Markets

Feedgrain Focus: Tight logistics, grower absence lift bids

Liz Wells, April 29, 2021

Planting of the winter crop is well under way in NSW, and growers are prioritising this over delivering grain from last year they have stored on farm. Photo: Machallie McCormack, igrain

PRICES for wheat, barley and sorghum have rallied in eastern Australia this week as traders and consumers battle to get growers to sell, and road freight remains tight.

While north-west Victoria and parts of South Australia are still waiting for planting rain, most growers in New South Wales and Queensland are flat out getting their winter crops into the ground.

In Queensland and northern NSW, many are also harvesting summer crops, and are therefore unable to take grain to port or metropolitan consumers in their own trucks.

This is putting pressure on transport operators and creating a spike in the road-freight market.

As one commentator said this week, spot loads are “nosebleed expensive”.

This week Change
Barley Downs May $282 Up $4
Barley Melbourne May $270 Up $12
Barley Melbourne January $250 Steady
Sorghum Downs May $305 $300
Wheat Downs April-May $315 Up $10
Wheat Melbourne May $335 Up $22
Wheat Melbourne January $310 Steady

Up-country pinch in south

Grain exports out of NSW and Victoria are continuing at a cracking pace, and major transport operators are busy taking grain from farms and bulk storages to port.

Trains are also playing their part, but the absence of grower deliveries is being felt now that most have picked up all the cropping inputs they need to plant their winter crop.

The upshot is that prompt bids have risen $5-$10 per tonne for wheat and barley, with tight road-freight driving the rise.

“Trucks are an issue up and down the east coast,” GeoCommodities broker Brad Knight said.

“It’s definitely sparked increased buying interest from exporters who needed to buy grain, and domestics who have been buying hand to mouth, as well as speculative buyers based on our basis being very low.”

Mr Knight said the rally of the past two weeks has attracted some grower selling, and the bottleneck for grain transport is now being felt up-country.

While earlier months had the supply chain working hard to avoid chokes going into ports and container packers, a shortage of trucks available to do farm pick-ups is putting short-term pressure on the supply chain.

“Farmers are sowing, and that’s taken their trucks off the road.”

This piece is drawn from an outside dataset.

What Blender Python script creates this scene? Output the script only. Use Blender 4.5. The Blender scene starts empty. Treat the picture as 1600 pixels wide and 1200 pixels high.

Growers in southern NSW and parts of Victoria are looking for additional rain to keep planting.

“If we don’t get rain in the next two weeks, and we see nothing on the forecast, anxiety levels will be increasing.”

The trade is doing a small amount of new-crop selling, but growers are by and large yet to be seen.

“Grower selling is largely non existent.”

Godde’s Grain and Fertiliser trader Peter Gerhardy said spot freight rates for longer road hauls from southern NSW are up by 25-50 per cent on limited truck availability.

“Logistics is playing a huge role at the moment,” Mr Gerhardy said.

“With the pretty heavy export program at all the terminals, road freight is in high demand.

“It really had to come into play on the back of a huge crop, and the Victorian and southern NSW market has rallied considerably in the past 10 days by probably $10-$17/t.

“The market for July-August isn’t reflecting that.”

Mr Gerhardy estimated around 60 per cent of the Riverina crop was planted, with canola and longer-season wheats mostly up and away.

“We’re starting to run out of moisture now, but there’s the chance of 5-10 millimetres of rain next week, and that’s really all we’d need to get going again.”

North struggles

If trucks are difficult to get from central NSW south, trade sources report they are nigh on impossible to book in the north.

However, this is expected to improve in the coming week as the market focus shifts away from delivering sorghum to Brisbane for bulk export.

Goldstar Commodities director Geoff Webb said the wheat and barley market was volatile but up overall, and logistics into this week are difficult.

“The market is varying depending on the buyer, the destination, and the day.

“You can’t get trucks; freight’s difficult.

“Logistics are dictating where the market is, and growers are off doing other things.”

That includes carting cotton, which is now being picked and delivered to gins in southern Queensland and northern NSW.

Top-grade sorghum remains in high demand, and is trading at up to $370/t delivered Brisbane, around $65/t above the Downs market.

This much-inflated premium between origin and port reflects high freight rates and covering of the last of the short positions to fill bulk export demand.

On the Downs, second-grade sorghum is trading at around $250/t delivered, and has some tolerance for sprouting caused by recent rain.